New Trends in Natural Foods
As Dana Jacobi tells it, timing is everything. Her first soy book, published in 1996, won culinary awards, but it didn’t really catch on until five years later, when the public was ready to embrace the benefits of soy. On the other hand, 12 Best Foods, her latest book, has been an instant success, due to the public buzz about antioxidants.
Keeping ahead of trends is a big part of what makes Dana a successful book author. She is a sought-after prognosticator who spoke at the Natural Products Show press briefing earlier this fall. Dana, a friend of many years, shared with me the information she presented. It represents her projections of food trends we can expect to see six to 12 months out.
The umbrella trend in natural foods is the communication between head and heart, Dana explains. “The head represents reason. People’s heads are influencing their food desires.” Even if the desire is about gratification, “our choices are being influenced by reasoned information,” she says. “We are concerned as never before about well-being and food safety.”
On the other side of the spectrum is the heart. “In these extremely stressful times, we require comfort,” Dana observes. “This translates to desires for meat, sweets and treats, and stimulants.”
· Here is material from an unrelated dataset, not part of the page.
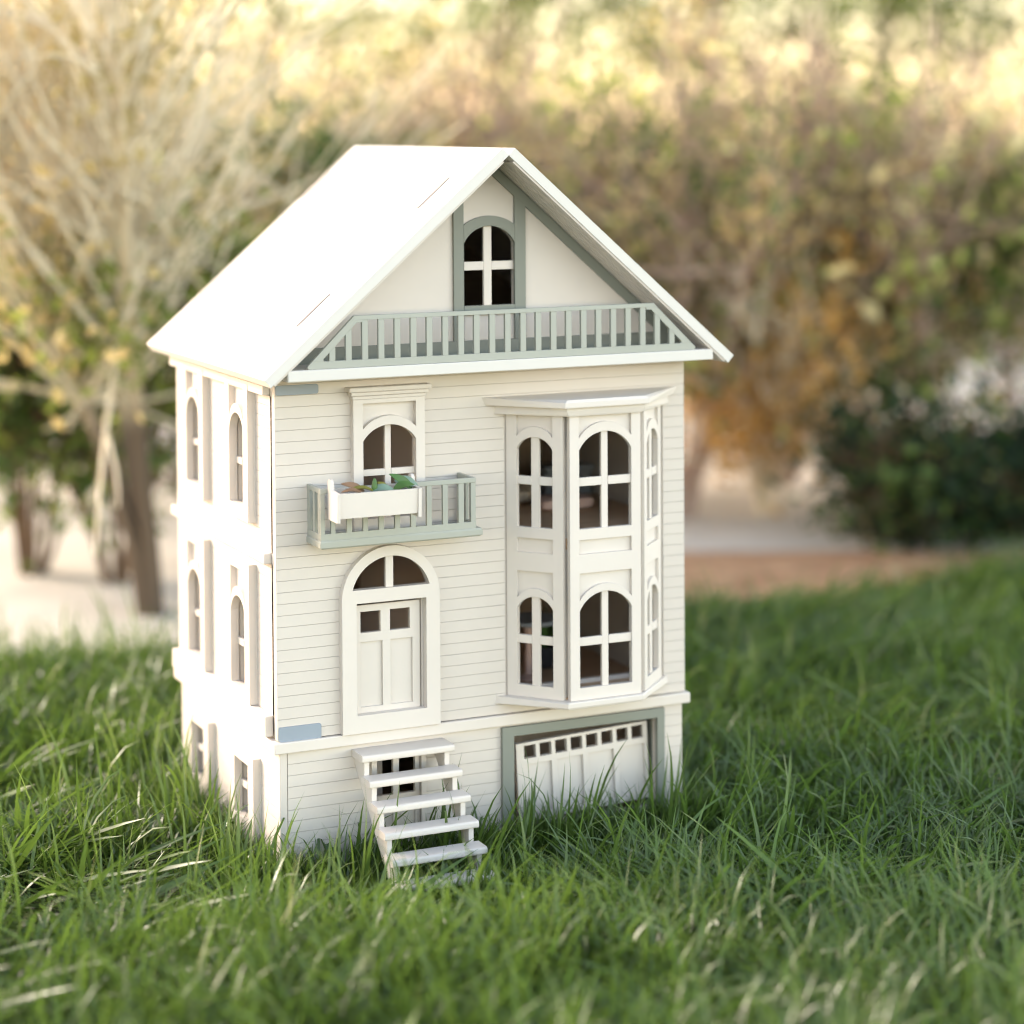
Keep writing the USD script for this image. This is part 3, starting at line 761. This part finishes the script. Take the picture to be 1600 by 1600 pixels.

Here’s how the desires of head and heart merge:
- Booming sales of organic meat and lean sausages.
- Caffeine drinks — green tea, especially chai, and lattes; also free traded coffee and cocoa.
- In sweets, raw food bars — as sweet as candy, but also providing fiber and antioxidants.
- Frozen desserts, sorbets and chocolate.
- In functional foods, the best-sellers are ones with natural functional benefits.
- Blueberries, tomatoes, oats and all other fruits and whole grains, rich in antioxidants, detoxifiers and fiber.
- Salmon and walnuts, naturally high in omega-3 fatty acids.
- Soy, for the growing evidence it can help strenghen bones.
- Acai (ah-sigh-ee), a fruit from Amazon palmberries harvested in the rainforests of Brazil, is a “comer.” It tastes like a blend of berries and chocolate and has many nutrient benefits.
- Chocolate is the biggest star, Dana says. “Watch for it to become a newsworthy ingredient in savory items — tomato sauce, soup, frozen entrees like mole, seasoned nuts and other snack foods.”
- “Good carbs are coming back,” Dana adds. “Little potatoes are a great example. Our head says they are okay because they have lots of skin — both tasty and a source of fiber, vitamins and minerals, while our heart is happy to have them. ”
- Watch for more good carbs like whole grain mixes, such as brown rice with dried fruits and spices.
- “In our continuing obsession with flavor, we are crossing new, far-flung borders. Beyond products from — and cookbooks about — every crevice of Italy, we are sampling foods and recipes from all of the Mediterranean — Israel and Syria, for example. Africa is supplying hot stuff. Rices from the Himalayas are becoming a supermarket item, along with purple potatoes adapted from Peru and chimichurri sauce from Argentina,” Dana says.
- Multi-culural dining — Mexicans eating sushi, Chinese eating Ethiopian. “A lot of this stems from diversity in the workplace,” she notes.
- “Watch for an explosion of gluten-free goods, especially in cereals and cookies where products have texture and taste as good as conventional choices,” Dana predicts.
- Good fats. Dana believes Americans are coming around to understanding that not all fat is bad.
- More ready-to-use raw ingredients such as chopped fresh onions from Melissa’s. “The goal: soups and stews made completely from what you throw into the pot without touching a knife or reaching for a cutting board,” Dana forsees.
INSIGHT: Take a tip from Dana Jacobi: New products need to appeal to the head and the heart to be successful in tomorrow’s marketplace.




December 3rd, 2005 09:08
There is a lot of good and pertinent information here. Reading quickly, I got mixed messages when I perused the heart paragraph. My first take was to think of the physical heart, and healthy foods went through my head; I am so conditioned to heart-healthy. Then I realized it was a different heart– the one which needs comfort foods. Well, it made me think.
Having been in the food promotion business for over twent-five years, I have seen the emphasized charcteristics of individual foods go from “delicious” to “healthy”, in so many instances. Eat sardines for Omega-3, strawberries for folic acid, prunes for fiber, for examples. For many years now, the promotion of foods is often (usually!) based on what the darlings are currently in the health and nutrition areas. Interesting! Just try to keep up with the changes in opinion from one week to the next.